Nuestro filósofo de cabecera y Querefonte son dos protagonistas del libro El asesinato de Sócrates (Marcos Chicot. Ed. Planeta). Ambos acuden como espectadores a una obra de teatro del dramaturgo Aristófanes.
Este es un fragmento del libro:
«Sócrates gruñó disgustado. Aristófanes lo estaba poniendo al mismo nivel que los sofistas, que enseñaban a usar la retórica para imponerse a los adversarios en la Asamblea o en los tribunales, al margen de la justicia o la veracidad de los argumentos»

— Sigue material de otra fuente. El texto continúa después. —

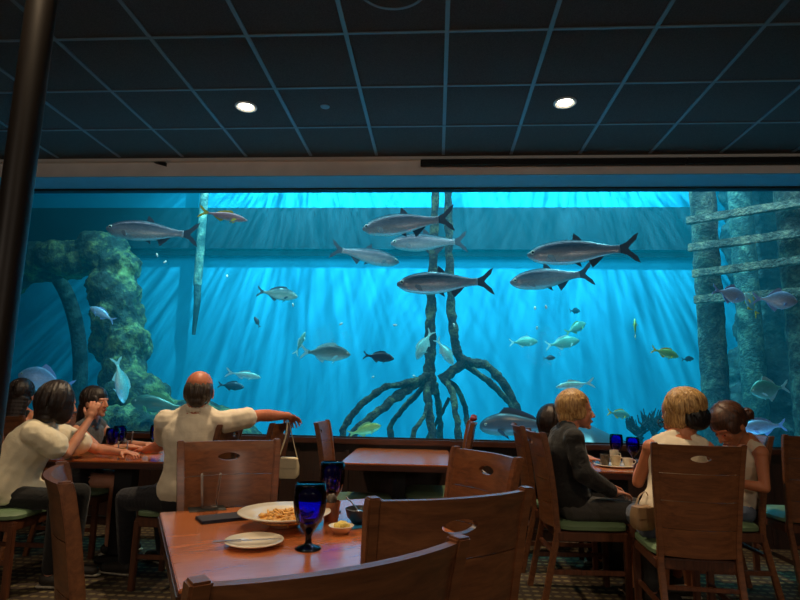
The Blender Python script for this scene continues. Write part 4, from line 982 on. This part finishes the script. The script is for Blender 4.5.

En la Grecia del año 450 a. C, los sofistas se caracterizaban por influir o vencer al adversario sin importarles la verdad, solo les interesaba la construcción de un buen argumento -aunque fuera falso-.
Lo hacían a través de la retórica. Con frases «donut» (redondas y huecas).
…Sócrates se acercó a Querefonte para hablarle al oído. «Mira como atiende el público, boquiabierto. Es absurdo pero se creen todo lo que les dice un actor disfrazado.
Han pasado 2.500 años y si el Filósofo nos viera hoy, comprobaría asombrado cómo seguimos persuadidos por sofistas que hacen vibrar boquiabiertos a un gran público, al margen de la objetividad y la racionalidad.
El sofista esconde lo que hay detrás de sus aseveraciones. Es inductivo en su conversación, pero no verifica su argumento ni mucho menos intenta falsarlo. Tampoco mantiene la duda.
Sócrates, a través de la filosofía y quizás sin pretenderlo se acercaba a la ciencia planteando hipótesis, dejando espacios a la duda.
Posiblemente lo hacía así para evitar el dogmatismo. También sabía que la verdad universal no produce credibilidad.